Hayden's perfidy was too much for Gen. Bill Odom, who had been NSA Director from 1985 to 1988. Odom was seething as he prepared to be interviewed on Jan. 4, 2006, by George Kenney, a former Foreign Service officer and now producer of "Electronic Politics." Odom blurted out, "Hayden should have been court martialed." And President Bush "should be impeached," added the general with equal fury.
Odom ruled out discussing, during the interview itself, the warrantless eavesdropping revealed by the New York Times three weeks earlier. In a memorandum about the conversation, Kenney opined that Odom appeared so angry that he realized that if he started discussing the still-classified issue, he would not be able to control himself.
Why was Gen. Odom so angry?

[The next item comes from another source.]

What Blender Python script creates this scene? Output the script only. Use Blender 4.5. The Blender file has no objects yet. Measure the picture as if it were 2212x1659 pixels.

Because he, like all uniformed officers (as well as many civilian officials), took an oath to support and defend the Constitution of the United States against all enemies, foreign and domestic; because he took that oath seriously; and because he had done his damndest to ensure that all NSA employees strictly observed the prohibition against eavesdropping on Americans without a warrant.
Also deeply disappointed was former NSA Director Admiral Bobby Ray Inman, who led NSA from 1977 to 1981 and actually played a key role in helping shape the FISA law of 1978. (Before he retired, Inman had achieved virtual sainthood in Official Washington as one of the country's most respected intelligence managers, although he was known for looking the other way -- or as he put it, "pulling up his socks" -- when the powers-that-be were spinning the facts or exceeding their legal powers.)